To decode we first read the version byte. If the version is the only version we have implemented now, we jump into the real implementation. (Throw an exception otherwise.)

We read the next two bytes to get the header length. We read that number of bytes to get the encoded headers. We decode the headers, extract content-length, and read that number of bytes as the data. Then we pack it up in our Document data structure and send it back.

I left out the implementation of unpackHeaders here because it's mildly confusing if you're not familiar with old .NET patterns. You can find it with the complete source for this implementation on GitHub.

And now...

It's time for a break. I have successfully created a brand new data format. Or at least stitched one together like Frankenstein's monster. I have a working implementation that can encode and decode the format, albeit with only one header implemented.

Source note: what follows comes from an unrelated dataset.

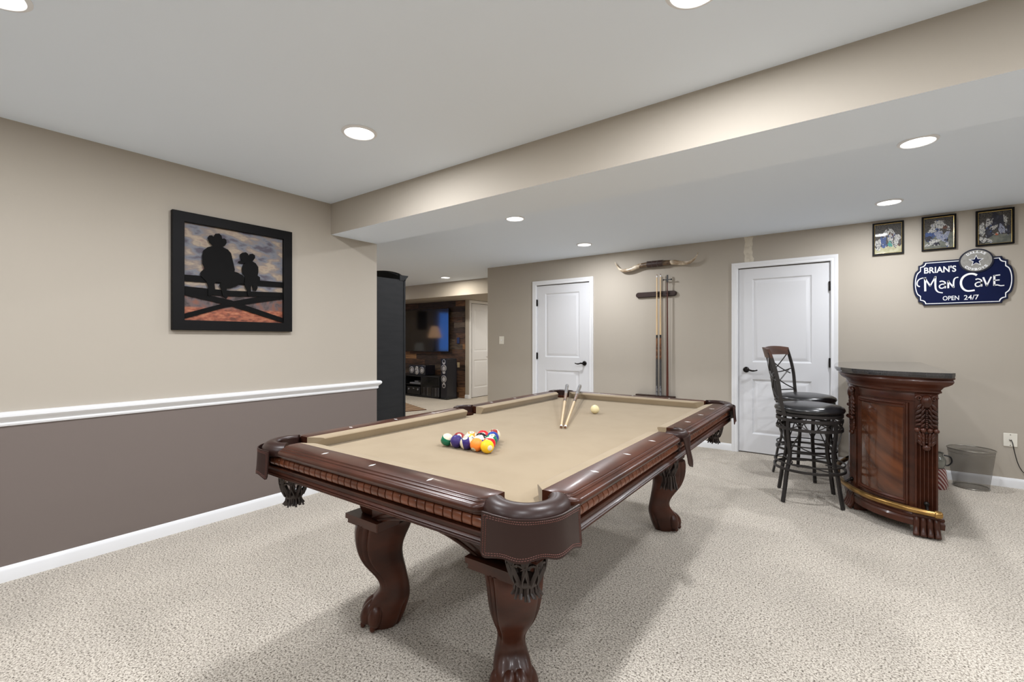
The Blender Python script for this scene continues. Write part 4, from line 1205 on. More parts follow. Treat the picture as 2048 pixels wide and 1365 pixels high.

I'm already building a list of improvements. I'm not planning on tackling them for a bit. First I want to hear other people's feedback. Since this is the internet, somebody will no doubt tell me that something like this already exists. If that's true, great! I'll be sure to link it here for anybody interested.

Either way I certainly haven't wasted my time, and I hope you don't feel like you've wasted yours. I think the process of developing the SDBD format and a proof of concept was a valuable learning experience on its own. I want to hear feedback, so feel free to log issues on GitHub or find me on the Fediverse.

If you like SDBD and want to use it, go for it! I think the format itself is sound. The demo implementation has at least one security issue, so use it with caution.

Improvements to SDBD

Format

1. QPACK might be better than HPACK, but I can't find a .NET implementation of QPACK.
2. Both QPACK and HPACK use a static table designed for compressing the most common headers on the web. A different static table designed for SDBD could compress things better.
3. For better interaction with streams, I want to change the metadata length value from number of bytes to number of headers. We know how many headers there are before we start encoding them. We don't know how many bytes the result will be until encoding is done.
4. Also 64KB of header data is possible, but having over 64K headers shouldn't happen. Even 256 headers seems absurd, so maybe number of headers could be shrunk to one byte.

Demo Implementation

1. The proof of concept could use tests, error handling, data validation, and a fix for the warnings. At the least, validate the content-name so nobody can do anything hacky with it.
2. It shouldn't be hard to add content-type to the demo output.
3. I think a reference API built around streams instead of byte arrays would feel nicer.
4. Wrangling the hpack NuGet package to work around streams might take some effort.
5. Also a spec-compliant version of Document. Dictionary<string, string> breaks all three rules for headers listed back in Semantics.